__WHAT YOU WILL DO__: Extract all lines in the data that contain the word "pixels".

## begin ROWS

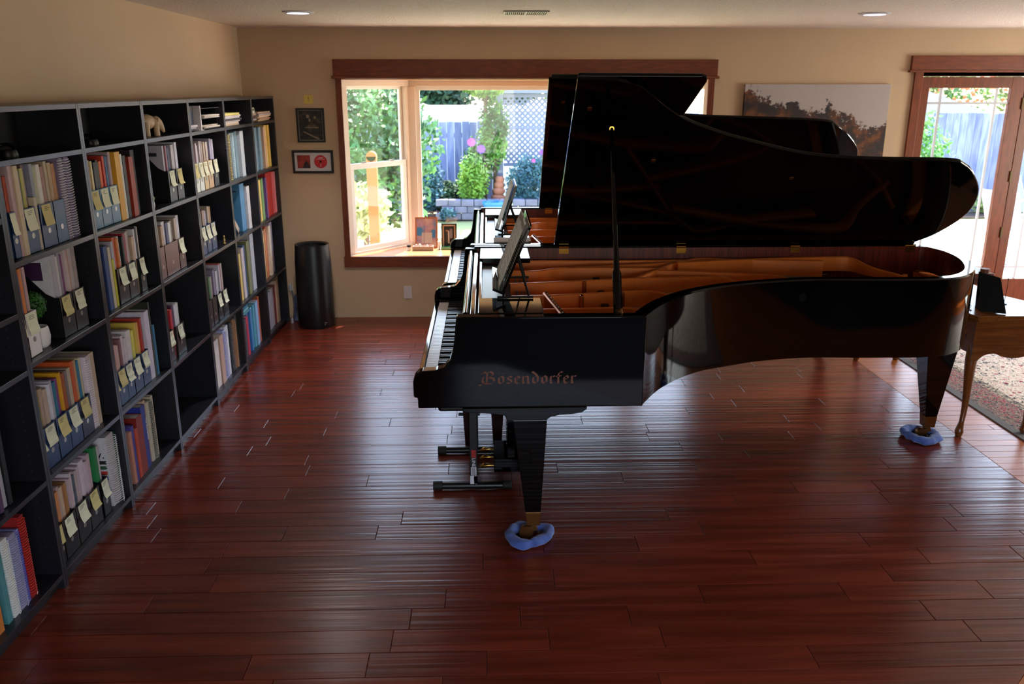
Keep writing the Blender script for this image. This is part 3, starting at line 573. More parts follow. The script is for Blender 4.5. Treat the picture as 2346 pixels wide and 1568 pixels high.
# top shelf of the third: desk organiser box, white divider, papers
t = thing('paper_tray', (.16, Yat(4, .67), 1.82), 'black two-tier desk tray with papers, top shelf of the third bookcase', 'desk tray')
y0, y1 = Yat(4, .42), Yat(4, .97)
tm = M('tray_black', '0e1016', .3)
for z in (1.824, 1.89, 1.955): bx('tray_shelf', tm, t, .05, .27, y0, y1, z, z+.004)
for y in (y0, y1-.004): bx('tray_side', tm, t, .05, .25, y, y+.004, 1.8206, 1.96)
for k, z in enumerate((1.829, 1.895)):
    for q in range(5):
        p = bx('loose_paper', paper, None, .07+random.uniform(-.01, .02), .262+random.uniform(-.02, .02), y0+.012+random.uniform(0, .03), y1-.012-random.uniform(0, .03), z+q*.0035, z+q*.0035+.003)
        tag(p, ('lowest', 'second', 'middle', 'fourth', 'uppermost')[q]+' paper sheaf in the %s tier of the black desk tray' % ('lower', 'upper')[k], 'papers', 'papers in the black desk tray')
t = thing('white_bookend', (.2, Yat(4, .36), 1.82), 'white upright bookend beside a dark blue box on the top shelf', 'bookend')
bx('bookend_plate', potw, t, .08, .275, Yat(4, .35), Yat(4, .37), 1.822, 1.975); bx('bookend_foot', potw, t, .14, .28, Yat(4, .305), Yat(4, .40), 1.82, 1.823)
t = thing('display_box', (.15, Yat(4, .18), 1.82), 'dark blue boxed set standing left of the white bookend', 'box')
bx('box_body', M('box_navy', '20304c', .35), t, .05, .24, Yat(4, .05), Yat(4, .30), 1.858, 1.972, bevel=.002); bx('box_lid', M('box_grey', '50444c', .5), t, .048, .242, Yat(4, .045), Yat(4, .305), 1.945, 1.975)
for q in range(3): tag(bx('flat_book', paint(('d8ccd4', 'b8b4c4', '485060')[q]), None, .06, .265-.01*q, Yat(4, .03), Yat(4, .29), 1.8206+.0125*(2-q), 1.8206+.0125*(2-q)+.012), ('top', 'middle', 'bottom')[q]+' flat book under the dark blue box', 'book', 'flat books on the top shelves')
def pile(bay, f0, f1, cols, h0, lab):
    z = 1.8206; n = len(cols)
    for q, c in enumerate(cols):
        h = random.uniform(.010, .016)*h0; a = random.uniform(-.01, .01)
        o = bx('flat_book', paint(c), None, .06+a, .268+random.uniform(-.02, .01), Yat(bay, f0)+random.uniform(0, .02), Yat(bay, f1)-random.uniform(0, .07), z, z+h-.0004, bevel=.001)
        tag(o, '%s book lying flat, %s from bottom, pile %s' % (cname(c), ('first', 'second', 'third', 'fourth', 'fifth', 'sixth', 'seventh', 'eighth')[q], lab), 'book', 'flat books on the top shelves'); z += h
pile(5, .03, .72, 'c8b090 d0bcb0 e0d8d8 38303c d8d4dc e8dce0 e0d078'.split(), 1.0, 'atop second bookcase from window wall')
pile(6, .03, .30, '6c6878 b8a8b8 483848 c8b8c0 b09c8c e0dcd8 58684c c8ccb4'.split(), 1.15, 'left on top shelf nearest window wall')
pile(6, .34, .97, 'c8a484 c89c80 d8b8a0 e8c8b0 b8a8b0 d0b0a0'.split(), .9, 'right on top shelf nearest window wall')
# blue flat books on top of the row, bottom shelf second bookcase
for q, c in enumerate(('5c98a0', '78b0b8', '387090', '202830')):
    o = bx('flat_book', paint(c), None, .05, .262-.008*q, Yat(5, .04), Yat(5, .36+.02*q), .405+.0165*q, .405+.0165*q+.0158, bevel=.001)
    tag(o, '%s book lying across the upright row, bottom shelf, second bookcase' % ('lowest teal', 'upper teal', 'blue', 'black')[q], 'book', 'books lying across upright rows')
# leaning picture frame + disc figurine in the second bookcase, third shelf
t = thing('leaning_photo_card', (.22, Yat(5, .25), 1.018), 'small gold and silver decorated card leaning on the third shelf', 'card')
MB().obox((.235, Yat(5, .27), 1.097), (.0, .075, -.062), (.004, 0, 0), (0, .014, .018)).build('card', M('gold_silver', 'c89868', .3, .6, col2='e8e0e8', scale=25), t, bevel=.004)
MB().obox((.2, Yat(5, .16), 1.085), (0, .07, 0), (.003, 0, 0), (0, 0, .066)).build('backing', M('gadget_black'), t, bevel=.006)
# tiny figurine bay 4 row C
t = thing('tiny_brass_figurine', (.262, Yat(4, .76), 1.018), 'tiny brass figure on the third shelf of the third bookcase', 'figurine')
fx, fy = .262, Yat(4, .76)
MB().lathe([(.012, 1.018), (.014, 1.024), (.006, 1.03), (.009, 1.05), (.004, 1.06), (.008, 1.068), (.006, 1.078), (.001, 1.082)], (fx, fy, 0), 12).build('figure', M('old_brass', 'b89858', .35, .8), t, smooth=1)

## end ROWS
## begin ROWS

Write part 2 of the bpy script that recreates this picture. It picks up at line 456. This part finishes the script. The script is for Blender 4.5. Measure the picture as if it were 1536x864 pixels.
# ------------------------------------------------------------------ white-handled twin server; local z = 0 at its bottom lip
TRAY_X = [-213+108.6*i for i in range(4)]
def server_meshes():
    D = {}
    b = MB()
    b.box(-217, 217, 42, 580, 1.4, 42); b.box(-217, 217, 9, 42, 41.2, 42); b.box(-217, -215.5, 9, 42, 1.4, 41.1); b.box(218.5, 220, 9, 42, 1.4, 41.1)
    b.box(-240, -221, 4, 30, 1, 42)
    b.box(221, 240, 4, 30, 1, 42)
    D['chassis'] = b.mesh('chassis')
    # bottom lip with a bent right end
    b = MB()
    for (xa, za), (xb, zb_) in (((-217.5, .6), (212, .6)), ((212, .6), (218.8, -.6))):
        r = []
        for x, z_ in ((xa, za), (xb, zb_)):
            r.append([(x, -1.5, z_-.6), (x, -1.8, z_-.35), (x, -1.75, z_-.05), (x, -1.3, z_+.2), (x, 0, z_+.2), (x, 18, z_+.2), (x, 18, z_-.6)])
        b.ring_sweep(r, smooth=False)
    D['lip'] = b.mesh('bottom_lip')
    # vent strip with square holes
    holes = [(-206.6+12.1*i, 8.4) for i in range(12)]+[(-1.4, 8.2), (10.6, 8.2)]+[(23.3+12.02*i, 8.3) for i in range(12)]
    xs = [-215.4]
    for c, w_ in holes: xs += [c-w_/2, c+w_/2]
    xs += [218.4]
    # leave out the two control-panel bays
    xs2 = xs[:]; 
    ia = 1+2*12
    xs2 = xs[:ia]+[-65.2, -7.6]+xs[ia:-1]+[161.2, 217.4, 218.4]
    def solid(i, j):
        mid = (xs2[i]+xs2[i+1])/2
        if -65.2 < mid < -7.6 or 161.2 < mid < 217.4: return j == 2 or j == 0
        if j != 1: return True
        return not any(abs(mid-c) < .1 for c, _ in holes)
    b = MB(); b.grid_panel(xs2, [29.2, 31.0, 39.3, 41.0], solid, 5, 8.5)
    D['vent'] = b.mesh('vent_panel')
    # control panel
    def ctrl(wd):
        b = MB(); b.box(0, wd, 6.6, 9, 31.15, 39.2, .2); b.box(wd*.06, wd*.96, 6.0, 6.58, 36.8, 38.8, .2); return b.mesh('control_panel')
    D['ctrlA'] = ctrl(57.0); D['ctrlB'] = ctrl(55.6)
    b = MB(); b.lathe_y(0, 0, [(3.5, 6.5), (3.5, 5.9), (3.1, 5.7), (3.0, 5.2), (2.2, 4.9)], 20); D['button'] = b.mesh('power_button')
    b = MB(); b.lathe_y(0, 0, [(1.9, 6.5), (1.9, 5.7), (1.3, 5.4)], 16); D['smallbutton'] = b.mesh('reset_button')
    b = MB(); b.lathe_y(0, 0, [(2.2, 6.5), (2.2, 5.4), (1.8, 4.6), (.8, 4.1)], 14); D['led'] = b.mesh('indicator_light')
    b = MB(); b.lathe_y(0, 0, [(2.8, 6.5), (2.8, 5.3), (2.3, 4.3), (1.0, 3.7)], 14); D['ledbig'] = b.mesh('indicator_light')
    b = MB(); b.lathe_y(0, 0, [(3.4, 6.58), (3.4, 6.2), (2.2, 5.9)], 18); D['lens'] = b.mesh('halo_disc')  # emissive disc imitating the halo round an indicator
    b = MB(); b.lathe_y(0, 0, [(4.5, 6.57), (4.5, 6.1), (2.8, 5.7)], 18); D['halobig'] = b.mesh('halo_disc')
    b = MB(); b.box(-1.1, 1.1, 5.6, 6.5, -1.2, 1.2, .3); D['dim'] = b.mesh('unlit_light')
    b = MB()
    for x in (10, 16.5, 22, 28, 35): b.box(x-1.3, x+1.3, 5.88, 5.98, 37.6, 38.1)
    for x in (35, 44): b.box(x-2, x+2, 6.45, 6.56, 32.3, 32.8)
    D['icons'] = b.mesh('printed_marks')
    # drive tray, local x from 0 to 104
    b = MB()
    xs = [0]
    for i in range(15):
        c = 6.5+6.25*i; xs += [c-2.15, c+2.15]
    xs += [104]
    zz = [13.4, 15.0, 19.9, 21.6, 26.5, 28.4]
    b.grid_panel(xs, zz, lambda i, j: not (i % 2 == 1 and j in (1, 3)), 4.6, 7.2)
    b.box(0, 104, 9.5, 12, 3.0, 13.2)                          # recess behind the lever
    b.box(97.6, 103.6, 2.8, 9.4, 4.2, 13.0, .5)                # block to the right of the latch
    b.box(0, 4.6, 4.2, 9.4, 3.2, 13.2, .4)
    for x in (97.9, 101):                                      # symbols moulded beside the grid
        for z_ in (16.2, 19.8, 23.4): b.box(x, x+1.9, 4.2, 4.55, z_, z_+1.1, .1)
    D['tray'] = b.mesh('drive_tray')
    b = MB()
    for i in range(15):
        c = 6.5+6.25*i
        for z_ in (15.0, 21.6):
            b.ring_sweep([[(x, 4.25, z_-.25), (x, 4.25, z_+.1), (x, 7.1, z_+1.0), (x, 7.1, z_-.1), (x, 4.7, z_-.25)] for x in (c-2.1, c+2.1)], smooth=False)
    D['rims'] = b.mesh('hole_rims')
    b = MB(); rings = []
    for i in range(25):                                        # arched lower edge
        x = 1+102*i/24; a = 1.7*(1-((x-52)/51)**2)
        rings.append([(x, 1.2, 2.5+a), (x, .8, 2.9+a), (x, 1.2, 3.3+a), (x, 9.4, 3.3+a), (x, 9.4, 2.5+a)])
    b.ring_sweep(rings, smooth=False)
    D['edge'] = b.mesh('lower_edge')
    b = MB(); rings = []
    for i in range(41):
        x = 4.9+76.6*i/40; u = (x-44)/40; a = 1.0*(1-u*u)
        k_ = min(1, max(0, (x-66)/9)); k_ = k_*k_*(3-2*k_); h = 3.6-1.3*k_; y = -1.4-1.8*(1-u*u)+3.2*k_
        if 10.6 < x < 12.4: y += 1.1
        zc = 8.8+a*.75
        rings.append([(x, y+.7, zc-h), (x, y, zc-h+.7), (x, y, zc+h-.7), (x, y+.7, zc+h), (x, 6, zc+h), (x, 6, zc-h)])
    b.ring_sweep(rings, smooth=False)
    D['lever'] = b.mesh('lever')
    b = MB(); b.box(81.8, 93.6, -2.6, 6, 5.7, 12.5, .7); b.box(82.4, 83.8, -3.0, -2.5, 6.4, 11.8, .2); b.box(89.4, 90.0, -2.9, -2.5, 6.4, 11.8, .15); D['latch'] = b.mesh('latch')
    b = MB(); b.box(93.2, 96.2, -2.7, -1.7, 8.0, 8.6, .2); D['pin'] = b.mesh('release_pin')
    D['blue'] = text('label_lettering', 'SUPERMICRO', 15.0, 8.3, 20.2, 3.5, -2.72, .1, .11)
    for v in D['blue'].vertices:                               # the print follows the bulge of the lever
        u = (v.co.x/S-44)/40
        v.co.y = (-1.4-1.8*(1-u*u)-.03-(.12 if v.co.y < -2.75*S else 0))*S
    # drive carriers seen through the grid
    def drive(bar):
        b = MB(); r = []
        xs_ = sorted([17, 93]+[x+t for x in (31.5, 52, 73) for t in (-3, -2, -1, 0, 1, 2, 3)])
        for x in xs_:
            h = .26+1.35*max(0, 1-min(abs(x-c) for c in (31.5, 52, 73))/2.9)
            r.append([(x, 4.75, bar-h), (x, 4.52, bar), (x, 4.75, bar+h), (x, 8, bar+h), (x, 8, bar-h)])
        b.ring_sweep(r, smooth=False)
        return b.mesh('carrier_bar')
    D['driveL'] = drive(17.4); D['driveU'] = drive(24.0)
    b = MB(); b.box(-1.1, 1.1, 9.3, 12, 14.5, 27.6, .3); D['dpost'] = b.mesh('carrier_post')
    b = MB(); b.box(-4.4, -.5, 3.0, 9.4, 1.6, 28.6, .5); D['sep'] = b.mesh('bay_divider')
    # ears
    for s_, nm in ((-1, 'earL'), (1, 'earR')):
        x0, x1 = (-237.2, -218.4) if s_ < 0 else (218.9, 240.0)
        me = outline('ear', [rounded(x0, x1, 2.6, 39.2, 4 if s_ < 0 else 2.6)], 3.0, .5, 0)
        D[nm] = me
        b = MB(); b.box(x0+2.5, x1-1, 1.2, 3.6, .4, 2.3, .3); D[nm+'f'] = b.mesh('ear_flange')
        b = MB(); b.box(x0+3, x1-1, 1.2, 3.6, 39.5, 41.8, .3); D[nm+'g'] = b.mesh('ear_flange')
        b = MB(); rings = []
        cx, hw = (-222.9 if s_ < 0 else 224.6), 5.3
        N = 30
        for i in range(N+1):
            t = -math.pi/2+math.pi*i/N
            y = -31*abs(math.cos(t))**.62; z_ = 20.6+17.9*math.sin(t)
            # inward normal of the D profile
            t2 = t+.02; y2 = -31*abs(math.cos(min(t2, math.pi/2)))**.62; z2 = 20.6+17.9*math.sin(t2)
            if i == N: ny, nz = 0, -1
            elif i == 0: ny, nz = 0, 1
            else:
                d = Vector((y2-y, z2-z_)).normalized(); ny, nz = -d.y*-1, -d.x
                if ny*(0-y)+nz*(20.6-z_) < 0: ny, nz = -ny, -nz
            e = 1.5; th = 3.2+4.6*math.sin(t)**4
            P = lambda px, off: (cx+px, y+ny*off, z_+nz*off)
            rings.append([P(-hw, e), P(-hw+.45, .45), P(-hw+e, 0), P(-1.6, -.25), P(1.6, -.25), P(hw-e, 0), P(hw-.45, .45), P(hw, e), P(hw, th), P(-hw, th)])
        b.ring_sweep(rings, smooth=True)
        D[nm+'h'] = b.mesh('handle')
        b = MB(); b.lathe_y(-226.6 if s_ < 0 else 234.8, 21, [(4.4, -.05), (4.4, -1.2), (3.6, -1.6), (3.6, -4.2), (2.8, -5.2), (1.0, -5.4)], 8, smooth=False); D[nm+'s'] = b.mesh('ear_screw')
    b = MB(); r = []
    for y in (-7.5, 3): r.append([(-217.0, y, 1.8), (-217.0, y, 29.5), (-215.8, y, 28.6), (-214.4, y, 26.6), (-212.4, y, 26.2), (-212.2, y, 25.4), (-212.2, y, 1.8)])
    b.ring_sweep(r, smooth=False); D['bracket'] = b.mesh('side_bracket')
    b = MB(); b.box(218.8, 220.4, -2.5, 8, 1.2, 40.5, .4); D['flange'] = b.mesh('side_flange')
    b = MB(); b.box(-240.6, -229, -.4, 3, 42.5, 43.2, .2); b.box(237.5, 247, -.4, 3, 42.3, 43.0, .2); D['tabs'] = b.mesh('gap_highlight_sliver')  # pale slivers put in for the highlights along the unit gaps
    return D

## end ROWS

__SOLVED PROBLEM__:
Keep writing the Blender script for this image. This is part 3, starting at line 573. More parts follow. The script is for Blender 4.5. Treat the picture as 2346 pixels wide and 1568 pixels high.
Write part 2 of the bpy script that recreates this picture. It picks up at line 456. This part finishes the script. The script is for Blender 4.5. Measure the picture as if it were 1536x864 pixels.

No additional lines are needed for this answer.